It’s time we look beyond economics to define who we are, what we do, our level of success and the value of our work and our life. In a world that doesn’t have enough good, full-time jobs for all who want them, we must relinquish the fantasy of “full employment.” To look beyond full employment doesn’t mean to focus on unemployment or boundless leisure but to an alternative view of work, of which a job is only a part.
One aspect of our changing world of work is the shift from a labor orientation to a knowledge orientation. Another is the re-emergence of self-sufficient workgroups or collectives. People often prefer to collaborate in their trade as part of a team rather than perform a micro-division of labor imposed by an assembly line. As the knowledge side of work expands and collectives proliferate, the contractual organization jostles with the idea of what contemporary employment looks like.
Although the knowledge industries may displace the labor and skill industries, there is evidence that the bulk of new jobs will come not from this source but from the personal service sector. A feature of our knowledge-based society is the propagation of small businesses that turn the things that many people do for themselves, like domestic work, health and beauty services and more, into formal economic activities.
The bad news is that I predict good jobs will be fewer and farther between in the future. They will be shorter as the 100,000-hour lifelong career gets whittled away and we work shorter weeks, years and lives. Physical jobs will be difficult, more dispersed and, most times, more precarious. Most people will end up earning less from their jobs over their lifetime, even if their actual pay rates go up. We shall tend, therefore, to have more time but less money, in late middle age.
Research says what people want out of a job is identity, friendship, status, the sense of creating something or contributing and of achieving.This is above the need for material rewards. But do we need to depend on a job for all these gratifications? Many people have shied away from the one-basket approach. They have put together a portfolio of activities and relationships. Will this approach become more common as we are forced to be less dependent on fading jobs? If so, do we have enough variety of opportunities to find those other activities and other relationships beyond employment?
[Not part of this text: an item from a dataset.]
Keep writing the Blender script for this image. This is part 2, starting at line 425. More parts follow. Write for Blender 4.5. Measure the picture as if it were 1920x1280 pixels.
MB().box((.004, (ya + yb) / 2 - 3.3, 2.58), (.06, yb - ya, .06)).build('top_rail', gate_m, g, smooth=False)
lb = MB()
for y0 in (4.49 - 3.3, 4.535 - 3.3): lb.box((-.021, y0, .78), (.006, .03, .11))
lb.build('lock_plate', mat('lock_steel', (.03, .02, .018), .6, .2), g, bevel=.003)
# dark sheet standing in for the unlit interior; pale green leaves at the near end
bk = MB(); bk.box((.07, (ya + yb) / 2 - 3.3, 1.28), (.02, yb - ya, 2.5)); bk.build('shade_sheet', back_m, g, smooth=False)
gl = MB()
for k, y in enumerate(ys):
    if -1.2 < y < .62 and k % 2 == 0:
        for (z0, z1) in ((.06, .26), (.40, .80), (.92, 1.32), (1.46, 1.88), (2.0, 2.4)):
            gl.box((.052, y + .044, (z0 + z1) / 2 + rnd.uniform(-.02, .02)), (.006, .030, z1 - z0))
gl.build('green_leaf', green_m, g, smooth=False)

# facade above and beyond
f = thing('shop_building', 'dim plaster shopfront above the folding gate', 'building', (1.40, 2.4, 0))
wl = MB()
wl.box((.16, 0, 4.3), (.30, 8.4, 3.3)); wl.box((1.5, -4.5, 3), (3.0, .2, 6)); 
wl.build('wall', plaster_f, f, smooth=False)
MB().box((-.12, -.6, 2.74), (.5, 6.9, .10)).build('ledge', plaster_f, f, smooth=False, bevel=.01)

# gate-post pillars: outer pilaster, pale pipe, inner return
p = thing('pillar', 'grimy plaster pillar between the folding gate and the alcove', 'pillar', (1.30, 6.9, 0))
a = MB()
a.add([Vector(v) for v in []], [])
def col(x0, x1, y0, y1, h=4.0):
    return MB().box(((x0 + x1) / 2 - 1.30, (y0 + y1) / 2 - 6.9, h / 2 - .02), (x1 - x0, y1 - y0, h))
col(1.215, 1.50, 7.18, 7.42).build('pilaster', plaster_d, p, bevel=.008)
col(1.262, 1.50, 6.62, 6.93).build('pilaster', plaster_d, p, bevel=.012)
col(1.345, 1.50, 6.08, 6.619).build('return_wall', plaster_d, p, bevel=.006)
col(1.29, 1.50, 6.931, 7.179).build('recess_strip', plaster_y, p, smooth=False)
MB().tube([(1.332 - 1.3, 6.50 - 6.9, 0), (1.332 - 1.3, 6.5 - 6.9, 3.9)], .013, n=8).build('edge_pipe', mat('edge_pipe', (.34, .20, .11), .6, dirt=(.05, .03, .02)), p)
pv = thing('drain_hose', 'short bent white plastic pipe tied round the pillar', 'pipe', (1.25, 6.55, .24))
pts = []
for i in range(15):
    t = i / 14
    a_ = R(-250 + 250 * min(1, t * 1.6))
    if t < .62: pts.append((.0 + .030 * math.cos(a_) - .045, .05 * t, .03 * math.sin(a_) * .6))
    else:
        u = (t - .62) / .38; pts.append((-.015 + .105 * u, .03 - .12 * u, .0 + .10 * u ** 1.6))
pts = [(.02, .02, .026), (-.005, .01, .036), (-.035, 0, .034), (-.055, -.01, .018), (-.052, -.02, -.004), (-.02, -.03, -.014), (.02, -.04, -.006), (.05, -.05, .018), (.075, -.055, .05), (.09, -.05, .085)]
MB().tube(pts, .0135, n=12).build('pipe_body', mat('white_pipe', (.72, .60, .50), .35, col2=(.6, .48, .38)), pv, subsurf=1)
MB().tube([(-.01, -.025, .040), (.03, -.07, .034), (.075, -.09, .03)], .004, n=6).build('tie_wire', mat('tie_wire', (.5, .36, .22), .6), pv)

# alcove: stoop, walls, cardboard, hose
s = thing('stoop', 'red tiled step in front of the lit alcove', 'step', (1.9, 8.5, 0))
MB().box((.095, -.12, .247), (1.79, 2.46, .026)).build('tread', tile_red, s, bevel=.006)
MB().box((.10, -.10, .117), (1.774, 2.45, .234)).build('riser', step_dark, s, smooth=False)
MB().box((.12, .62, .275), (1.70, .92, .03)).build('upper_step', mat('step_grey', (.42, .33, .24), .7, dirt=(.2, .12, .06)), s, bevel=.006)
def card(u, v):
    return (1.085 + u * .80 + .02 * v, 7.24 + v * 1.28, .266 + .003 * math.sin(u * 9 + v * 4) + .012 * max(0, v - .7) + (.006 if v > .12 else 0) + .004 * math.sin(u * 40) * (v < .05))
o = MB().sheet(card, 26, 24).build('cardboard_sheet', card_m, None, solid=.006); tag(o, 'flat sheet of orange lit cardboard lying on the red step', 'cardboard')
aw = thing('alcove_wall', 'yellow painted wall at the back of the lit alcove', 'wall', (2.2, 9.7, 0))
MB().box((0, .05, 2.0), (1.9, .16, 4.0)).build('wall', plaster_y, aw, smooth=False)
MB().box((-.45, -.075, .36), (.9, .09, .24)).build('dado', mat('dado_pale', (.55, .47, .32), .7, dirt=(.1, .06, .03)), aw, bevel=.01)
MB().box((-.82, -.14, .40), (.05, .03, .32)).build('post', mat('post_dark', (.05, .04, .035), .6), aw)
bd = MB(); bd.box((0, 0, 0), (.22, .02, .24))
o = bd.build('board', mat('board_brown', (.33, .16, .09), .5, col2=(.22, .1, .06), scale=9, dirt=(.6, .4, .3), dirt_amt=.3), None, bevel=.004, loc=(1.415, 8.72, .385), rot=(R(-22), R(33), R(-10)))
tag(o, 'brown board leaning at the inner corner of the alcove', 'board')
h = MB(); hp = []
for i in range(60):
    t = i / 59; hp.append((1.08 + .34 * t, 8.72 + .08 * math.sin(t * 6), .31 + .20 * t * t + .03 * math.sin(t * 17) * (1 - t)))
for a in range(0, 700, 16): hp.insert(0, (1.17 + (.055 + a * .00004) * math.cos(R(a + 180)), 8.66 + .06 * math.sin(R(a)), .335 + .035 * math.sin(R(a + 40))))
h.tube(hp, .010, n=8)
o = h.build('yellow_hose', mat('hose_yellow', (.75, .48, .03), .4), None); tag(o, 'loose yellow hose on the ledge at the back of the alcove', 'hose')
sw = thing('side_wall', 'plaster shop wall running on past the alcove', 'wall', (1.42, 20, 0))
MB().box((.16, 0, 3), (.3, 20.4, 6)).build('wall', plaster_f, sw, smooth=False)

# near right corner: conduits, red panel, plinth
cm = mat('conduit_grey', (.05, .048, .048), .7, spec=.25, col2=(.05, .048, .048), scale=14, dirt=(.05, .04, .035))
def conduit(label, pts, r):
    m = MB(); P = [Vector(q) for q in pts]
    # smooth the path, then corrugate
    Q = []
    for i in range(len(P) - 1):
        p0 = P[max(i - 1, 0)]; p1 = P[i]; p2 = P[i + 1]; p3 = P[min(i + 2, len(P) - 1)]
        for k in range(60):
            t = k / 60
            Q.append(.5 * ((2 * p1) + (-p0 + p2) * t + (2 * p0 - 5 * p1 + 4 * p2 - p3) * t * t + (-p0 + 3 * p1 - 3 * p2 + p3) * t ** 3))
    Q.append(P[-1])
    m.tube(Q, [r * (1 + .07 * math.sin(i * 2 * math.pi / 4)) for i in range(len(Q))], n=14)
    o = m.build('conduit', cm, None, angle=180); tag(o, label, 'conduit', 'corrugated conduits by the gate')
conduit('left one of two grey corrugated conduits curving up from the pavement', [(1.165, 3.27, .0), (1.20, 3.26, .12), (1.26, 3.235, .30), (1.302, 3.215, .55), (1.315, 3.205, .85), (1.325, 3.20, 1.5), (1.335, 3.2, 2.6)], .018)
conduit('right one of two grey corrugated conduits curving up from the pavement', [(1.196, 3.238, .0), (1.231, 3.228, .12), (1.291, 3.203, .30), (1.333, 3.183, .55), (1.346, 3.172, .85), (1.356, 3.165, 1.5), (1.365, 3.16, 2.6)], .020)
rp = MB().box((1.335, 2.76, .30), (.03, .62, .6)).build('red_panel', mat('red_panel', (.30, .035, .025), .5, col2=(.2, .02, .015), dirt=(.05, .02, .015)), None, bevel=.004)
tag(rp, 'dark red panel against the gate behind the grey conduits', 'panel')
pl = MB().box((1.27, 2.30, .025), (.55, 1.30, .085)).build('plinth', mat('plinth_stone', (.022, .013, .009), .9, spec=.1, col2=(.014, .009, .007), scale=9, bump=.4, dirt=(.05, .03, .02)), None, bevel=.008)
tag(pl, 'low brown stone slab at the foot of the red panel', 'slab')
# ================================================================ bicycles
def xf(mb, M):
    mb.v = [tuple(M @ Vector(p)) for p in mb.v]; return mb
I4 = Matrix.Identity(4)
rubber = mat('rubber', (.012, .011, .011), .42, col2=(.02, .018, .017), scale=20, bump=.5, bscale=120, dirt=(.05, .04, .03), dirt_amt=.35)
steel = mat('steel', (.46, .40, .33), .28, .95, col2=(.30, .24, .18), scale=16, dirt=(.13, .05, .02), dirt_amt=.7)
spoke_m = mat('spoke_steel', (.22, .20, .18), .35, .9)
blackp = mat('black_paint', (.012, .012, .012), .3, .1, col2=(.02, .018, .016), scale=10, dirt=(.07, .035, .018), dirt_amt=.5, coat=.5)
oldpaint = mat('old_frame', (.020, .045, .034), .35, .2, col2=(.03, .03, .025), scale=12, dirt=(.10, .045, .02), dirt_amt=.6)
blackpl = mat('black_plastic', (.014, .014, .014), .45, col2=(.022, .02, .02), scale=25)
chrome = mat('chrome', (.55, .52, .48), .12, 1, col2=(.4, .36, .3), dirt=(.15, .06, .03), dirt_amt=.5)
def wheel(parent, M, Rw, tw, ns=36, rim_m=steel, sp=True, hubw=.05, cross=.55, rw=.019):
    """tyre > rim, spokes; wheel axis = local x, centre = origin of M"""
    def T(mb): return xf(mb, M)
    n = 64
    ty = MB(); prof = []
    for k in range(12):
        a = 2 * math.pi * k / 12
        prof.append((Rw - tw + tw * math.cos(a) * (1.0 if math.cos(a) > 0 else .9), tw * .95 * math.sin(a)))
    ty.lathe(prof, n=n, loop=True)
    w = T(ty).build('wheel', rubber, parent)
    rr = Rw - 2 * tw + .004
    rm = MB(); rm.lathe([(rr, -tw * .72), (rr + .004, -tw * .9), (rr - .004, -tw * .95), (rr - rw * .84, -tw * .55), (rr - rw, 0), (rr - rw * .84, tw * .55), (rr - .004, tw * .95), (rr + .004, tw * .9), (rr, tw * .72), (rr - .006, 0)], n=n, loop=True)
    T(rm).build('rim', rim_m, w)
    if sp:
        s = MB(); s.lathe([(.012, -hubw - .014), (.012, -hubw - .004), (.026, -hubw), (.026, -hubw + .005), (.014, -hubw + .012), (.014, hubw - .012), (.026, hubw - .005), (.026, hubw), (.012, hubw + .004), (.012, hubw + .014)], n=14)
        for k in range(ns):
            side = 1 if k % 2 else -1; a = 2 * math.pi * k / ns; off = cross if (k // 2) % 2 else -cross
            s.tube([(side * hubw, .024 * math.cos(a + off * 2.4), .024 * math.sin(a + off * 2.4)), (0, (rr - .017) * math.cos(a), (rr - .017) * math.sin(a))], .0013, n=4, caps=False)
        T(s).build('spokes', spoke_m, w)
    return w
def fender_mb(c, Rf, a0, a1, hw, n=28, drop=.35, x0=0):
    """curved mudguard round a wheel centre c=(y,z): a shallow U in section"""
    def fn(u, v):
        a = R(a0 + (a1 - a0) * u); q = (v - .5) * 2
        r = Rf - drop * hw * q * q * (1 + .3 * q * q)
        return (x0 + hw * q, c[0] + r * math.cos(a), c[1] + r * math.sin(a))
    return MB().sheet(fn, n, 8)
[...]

Governments don’t encourage a thriving domestic self-help or DIY economy. Fewer traded services mean less taxable revenue, less control and regulation over safety, and less measurable wealth to stimulate the formal economy. But individuals who have made the trade-off between time and money often find that the freedom provided by one’s capability is more lasting than the precarious freedom of money to buy what is needed. As the trade-off is forced upon more people, will the conventional measures of success be changed, so that independence is given a value alongside material wealth?
Jobs must not be the only path to respectability in a society that at best can only guarantee jobs for part of our lives, or perhaps, to a section of society. No longer will the question “What will I be?” get fully answered by “What job shall I have?” The job will no longer be the whole measure of one’s identity, one’s status, one’s finances or one’s purpose. This may be the opportunity for a wider vision of humanity and of life. It is also an opportunity that many would prefer not to have. What will success mean if it isn’t defined in terms of money and job? Where will our sense of status and worth come from?
It is a scenario with more appeal and more to offer to the well-educated member of the professional middle classes. Those with credentials and saleable skills, who know how to manage their own lives, can sell themselves to others and realize that sacrifice today for future rewards is a sensible investment. It will be the so-called working classes who could find themselves without work — unless we do something.
If we cannot give everyone a job for the whole of their lives, would it be preferable to give everyone a job for part of their lives? Or to give some a job for all of their lives and to others none? What would this mean in practice? It might be that we start work later and end it earlier in our lives. Or would it mean more sabbaticals and longer holidays? Or shorter weeks and more part-time work? If so, what would happen to our earnings? If we could maintain the same productivity with fewer years or fewer hours, there would be no need for new jobs. Would we be prepared to accept less money for less work?
The father of modern capitalism, John Maynard Keys was also an advocate of Universal Basic Income and believed that our system could not be equitable if a sufficient safety net for all of society wasn’t provided. He further explained his position in his essay “Economic Possibilities for Our Grandchildren,” writing “There is no country and no people who can look forward to the age of leisure and of abundance without a dread. It is a fearful problem for the ordinary person, with no special talents to occupy himself, especially if he no longer has roots in the soil or in custom or in the beloved conventions of a traditional society.”
It is the progressive destructuring of work that may force us to rethink much of the basis of the welfare state, which has anchored to the employment organization and to full-time lifetime employment for everyone. The survival of the fittest condemns the least fit. If a society or culture makes employment the purpose of existence but cannot provide enough jobs that people want or share out the available jobs fairly or provide alternative options for a rewarding life, then it is dupping us all.